Não é dono da verdade, admite discutir o que pensa e sempre esteve disposto a ouvir quem não concorda com as teses que defende.
Nesse tipo de proceder, já deixou clara a postura democrática com a qual a pauta da Câmara será feita por ele e pelo colégio de líderes dos partidos. E que o presidente da Casa, em sua gestão, não será mais aquele que decide, sozinho, o que vai ou não ser votado no plenário.
Isso anula as acusações que lhe fazem de que os assuntos que abomina jamais seriam discutidos pelo Legislativo.
Existem duas pessoas nesse tipo de comportamento, diz ele. O presidente da Casa, árbitro imparcial acatando a vontade da maioria, e aquele que é deputado federal e deixará a presidência quando tiver que votar esses temas controvertidos.
Severino Cavalcanti é um dos deputados que mais conhecem o regimento interno da Câmara dos Deputados. Foi por várias vezes corregedor do Legislativo federal e recomendou, nesse cargo, que 11 deputados fossem cassados. Inclusive dois, de seu próprio partido, que teriam recebido dinheiro para votar a favor da emenda constitucional que chancelou a permissão legal da reeleição do presidente da República, de governadores e de prefeitos.
Esse conhecimento das entranhas do Legislativo vai lhe permitir também, e isso ele já deixou claro, mexer na caixa preta da Câmara.
Na gestão de Aécio Neves como presidente da Casa, colaborou com eficácia para que o Legislativo devolvesse aos cofres públicos R$ 90 milhões desnecessários para o bom funcionamento da Casa.
Há contra ele, dizem, a polêmica questão do aumento do salário dos deputados, medida principal de sua campanha para a presidência. Que ele defende de peito aberto, lembrando que não é aumento, mas sim isonomia -por preceito constitucional de 1988- entre Câmara de Deputados e ministros do STF.

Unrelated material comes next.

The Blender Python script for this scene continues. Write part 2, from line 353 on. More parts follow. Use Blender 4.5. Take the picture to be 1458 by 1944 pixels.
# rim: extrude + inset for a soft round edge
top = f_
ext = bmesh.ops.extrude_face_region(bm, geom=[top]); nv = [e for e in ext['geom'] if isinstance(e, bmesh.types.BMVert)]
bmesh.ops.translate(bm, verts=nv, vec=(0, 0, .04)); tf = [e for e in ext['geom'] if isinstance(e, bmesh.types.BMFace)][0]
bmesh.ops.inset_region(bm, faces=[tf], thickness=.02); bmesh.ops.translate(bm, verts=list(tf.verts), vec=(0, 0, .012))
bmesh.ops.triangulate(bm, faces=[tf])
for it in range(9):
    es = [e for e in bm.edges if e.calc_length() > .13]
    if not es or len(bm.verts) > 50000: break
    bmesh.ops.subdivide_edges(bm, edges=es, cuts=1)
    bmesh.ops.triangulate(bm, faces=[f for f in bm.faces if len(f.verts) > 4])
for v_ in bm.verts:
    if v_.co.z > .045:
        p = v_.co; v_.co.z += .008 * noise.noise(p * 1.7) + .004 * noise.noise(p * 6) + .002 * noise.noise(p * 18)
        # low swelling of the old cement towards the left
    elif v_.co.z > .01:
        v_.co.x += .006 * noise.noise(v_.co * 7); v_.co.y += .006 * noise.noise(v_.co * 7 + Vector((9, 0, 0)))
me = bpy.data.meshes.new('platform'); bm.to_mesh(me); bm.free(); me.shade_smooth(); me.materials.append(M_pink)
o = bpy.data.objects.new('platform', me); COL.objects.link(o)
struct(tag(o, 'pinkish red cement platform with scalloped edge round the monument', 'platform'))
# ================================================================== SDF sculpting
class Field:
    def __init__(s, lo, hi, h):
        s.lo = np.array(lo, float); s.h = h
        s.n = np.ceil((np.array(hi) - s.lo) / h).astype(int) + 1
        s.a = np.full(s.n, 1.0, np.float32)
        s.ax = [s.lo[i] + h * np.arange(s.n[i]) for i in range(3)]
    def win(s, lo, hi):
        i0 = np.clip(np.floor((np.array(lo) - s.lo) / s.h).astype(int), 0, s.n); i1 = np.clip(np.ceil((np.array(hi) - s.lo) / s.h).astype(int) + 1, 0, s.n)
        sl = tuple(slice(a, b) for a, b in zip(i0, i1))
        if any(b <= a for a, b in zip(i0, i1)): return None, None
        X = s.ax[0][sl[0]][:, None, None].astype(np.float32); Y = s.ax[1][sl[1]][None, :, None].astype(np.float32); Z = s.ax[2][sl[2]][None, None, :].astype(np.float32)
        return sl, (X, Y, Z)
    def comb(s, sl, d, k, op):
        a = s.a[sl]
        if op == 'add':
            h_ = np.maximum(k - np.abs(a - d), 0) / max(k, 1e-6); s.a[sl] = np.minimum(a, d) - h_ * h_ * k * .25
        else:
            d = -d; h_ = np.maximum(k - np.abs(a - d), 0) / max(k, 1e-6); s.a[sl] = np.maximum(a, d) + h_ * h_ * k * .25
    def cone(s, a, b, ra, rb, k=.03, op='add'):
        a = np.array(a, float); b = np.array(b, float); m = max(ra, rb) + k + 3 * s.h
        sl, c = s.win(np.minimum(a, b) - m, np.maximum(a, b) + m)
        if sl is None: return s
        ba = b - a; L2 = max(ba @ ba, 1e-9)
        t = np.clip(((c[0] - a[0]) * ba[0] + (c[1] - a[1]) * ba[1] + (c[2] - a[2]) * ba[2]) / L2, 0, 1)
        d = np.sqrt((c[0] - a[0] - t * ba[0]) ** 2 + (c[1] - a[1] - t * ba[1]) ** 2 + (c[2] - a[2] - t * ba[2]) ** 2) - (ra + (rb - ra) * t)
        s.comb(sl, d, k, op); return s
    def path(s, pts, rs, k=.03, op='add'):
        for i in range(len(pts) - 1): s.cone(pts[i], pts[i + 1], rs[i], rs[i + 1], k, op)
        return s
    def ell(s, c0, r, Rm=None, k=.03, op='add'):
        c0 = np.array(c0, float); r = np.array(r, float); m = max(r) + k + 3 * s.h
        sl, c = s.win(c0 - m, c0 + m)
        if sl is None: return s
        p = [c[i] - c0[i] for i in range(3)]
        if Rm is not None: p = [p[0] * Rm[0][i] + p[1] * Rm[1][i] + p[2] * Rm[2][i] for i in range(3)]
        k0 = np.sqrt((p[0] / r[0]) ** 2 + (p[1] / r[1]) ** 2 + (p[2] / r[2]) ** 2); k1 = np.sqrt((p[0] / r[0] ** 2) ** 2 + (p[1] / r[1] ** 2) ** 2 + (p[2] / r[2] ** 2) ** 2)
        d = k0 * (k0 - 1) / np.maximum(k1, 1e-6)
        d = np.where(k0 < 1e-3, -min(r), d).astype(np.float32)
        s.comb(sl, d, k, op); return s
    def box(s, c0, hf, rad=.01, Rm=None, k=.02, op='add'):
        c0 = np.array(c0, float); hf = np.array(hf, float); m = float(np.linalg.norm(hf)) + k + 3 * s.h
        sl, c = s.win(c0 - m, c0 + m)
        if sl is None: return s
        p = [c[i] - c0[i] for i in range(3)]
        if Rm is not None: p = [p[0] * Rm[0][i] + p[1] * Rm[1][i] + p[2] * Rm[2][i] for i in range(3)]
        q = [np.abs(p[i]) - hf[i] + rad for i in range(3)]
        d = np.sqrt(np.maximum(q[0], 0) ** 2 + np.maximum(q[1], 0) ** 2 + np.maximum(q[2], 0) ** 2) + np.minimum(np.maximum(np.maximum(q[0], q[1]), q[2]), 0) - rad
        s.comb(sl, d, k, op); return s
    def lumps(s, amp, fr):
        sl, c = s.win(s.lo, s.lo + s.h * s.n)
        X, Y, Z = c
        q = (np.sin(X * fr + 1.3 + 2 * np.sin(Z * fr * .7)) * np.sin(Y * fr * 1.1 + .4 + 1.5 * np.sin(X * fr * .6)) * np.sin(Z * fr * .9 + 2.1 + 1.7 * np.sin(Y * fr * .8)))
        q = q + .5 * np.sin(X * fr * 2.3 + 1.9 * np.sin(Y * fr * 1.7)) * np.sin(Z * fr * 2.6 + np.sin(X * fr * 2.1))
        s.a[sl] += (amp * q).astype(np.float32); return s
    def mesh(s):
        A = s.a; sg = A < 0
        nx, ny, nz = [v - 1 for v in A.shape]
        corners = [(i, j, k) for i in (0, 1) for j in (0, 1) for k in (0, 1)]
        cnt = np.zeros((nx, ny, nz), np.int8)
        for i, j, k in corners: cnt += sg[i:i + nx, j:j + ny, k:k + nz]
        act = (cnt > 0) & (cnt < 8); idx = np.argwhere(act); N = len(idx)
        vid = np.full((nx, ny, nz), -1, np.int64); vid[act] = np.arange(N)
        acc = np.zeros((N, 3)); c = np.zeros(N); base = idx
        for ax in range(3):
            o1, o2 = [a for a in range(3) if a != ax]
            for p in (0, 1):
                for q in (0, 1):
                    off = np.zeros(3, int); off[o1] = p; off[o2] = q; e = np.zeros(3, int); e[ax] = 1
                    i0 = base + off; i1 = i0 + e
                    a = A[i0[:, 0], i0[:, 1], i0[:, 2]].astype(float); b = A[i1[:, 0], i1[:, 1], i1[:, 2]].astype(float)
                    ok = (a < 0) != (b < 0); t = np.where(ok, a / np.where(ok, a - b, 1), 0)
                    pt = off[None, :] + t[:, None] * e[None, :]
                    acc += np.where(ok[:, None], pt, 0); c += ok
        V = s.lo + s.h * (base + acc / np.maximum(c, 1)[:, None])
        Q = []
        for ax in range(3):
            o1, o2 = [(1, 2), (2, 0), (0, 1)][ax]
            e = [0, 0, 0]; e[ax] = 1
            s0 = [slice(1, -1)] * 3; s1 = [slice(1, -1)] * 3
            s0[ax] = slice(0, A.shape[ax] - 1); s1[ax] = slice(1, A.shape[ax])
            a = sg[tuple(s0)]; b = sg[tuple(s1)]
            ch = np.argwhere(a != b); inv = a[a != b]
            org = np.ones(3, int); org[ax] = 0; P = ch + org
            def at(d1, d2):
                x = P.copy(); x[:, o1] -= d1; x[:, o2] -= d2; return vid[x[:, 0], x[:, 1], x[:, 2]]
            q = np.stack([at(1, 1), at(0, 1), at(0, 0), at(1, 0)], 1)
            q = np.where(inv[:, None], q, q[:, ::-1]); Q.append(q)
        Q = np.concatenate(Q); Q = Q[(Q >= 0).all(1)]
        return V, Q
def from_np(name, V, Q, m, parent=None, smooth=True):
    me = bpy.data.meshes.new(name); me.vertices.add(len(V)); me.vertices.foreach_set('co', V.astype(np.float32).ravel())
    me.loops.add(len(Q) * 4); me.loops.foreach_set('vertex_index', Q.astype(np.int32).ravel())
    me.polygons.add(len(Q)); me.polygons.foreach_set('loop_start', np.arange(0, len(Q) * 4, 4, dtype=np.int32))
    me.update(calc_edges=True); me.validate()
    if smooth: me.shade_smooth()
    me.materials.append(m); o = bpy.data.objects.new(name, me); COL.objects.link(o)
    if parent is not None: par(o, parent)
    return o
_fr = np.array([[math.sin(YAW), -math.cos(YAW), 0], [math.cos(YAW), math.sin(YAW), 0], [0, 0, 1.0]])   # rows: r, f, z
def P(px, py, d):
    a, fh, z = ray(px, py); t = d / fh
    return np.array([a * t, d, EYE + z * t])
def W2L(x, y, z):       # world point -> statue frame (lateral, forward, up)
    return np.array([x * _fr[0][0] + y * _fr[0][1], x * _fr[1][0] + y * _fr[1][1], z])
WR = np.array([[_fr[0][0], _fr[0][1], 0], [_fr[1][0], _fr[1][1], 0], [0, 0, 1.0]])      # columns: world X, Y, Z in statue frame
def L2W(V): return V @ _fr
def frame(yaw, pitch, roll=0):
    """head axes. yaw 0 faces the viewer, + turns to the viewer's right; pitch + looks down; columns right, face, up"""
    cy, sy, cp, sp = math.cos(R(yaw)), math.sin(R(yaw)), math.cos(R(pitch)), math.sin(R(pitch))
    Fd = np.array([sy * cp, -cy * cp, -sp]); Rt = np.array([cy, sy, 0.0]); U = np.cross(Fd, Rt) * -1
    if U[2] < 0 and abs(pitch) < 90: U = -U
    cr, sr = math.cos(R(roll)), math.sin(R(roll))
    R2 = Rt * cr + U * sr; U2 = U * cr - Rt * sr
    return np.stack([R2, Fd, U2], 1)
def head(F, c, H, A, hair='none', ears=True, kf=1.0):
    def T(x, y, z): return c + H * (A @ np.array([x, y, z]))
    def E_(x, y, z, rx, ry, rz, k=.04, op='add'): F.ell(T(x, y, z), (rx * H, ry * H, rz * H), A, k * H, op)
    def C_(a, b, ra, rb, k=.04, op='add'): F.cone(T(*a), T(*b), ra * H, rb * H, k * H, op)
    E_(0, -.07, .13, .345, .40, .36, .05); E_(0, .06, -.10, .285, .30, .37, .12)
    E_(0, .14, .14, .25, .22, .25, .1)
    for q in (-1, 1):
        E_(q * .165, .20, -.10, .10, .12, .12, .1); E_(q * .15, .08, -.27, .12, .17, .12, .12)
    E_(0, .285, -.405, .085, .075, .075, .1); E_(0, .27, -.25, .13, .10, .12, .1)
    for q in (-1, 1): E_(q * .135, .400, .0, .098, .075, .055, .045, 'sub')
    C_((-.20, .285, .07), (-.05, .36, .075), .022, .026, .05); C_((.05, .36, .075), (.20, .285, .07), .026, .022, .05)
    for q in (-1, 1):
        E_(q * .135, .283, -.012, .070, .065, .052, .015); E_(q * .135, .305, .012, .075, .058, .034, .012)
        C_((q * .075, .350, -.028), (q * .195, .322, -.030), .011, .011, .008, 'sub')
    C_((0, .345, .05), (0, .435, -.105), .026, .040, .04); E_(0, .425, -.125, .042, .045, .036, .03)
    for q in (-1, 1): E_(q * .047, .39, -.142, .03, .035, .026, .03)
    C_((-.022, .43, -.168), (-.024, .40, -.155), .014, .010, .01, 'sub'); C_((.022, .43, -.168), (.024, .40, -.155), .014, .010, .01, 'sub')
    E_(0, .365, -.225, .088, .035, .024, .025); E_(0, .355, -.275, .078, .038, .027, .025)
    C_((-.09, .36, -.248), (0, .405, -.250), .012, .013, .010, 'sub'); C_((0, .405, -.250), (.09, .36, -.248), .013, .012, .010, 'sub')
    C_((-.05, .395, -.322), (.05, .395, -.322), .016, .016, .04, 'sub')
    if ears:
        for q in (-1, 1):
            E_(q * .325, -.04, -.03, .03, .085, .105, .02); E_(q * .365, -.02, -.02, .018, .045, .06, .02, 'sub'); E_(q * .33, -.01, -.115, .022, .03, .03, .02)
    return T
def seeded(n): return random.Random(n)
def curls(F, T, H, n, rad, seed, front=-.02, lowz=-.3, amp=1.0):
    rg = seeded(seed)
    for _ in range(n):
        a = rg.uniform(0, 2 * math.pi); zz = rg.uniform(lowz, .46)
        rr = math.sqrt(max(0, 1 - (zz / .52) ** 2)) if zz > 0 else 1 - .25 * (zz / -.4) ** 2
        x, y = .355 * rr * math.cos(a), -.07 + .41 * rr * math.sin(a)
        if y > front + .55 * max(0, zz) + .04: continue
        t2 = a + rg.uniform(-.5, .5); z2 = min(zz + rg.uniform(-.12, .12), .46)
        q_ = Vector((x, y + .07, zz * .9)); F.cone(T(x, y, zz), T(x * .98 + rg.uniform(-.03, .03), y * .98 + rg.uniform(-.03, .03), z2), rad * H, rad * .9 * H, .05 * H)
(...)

Lembra também, a propósito, que não foi ele quem fez a Constituição de 1988, quando era deputado estadual. E que a verba necessária para o aumento será conseguida com cortes na verba da Câmara dos Deputados, localizada em escaninhos, que a sua experiência regimental ensina exatamente em que lugar está esse gasto perdulário.
Já fez questão de deixar claro que não pretende prejudicar a governabilidade do país, fazendo oposição ao Executivo. Deseja apenas que a Câmara seja respeitada como poder independente e que não se transforme mais e mais num apêndice do Executivo.
O presidente eleito da Câmara dos Deputados, ademais, representa uma enorme parcela da população brasileira, que pensa como ele, respeita os mesmos valores e costumes que o deputado nunca ocultou defender.
Sua defesa das micros e pequenas empresas, contra a medida provisória 232, vinda do Executivo, não é, absolutamente, um comportamento de ocasião.
Severino Cavalcanti sempre foi um defensor intransigente do pequeno empresário, pois conhece, como poucos, a importância desse setor para gerar empregos e progresso para o país.
Severino Cavalcanti chegou à presidência da Câmara dos Deputados porque acreditou em sua campanha, trabalhou muito como candidato, usou de sua experiência política e de sua perspicácia para vencer o pleito, desafiando a todos os que o aconselhavam a desistir. Desmentiu os que nele não acreditavam.
Não fossem as suas muitas outras qualidades, só essa vitória e o modo como a conseguiu já o credenciariam para o amplo e melhor exercício do cargo que conquistou.
Como merece.

Paulo Salim Maluf, 73, engenheiro, é presidente de honra do PP. Foi prefeito de São Paulo (1969-71 e 1993-96) e governador paulista (1979-82).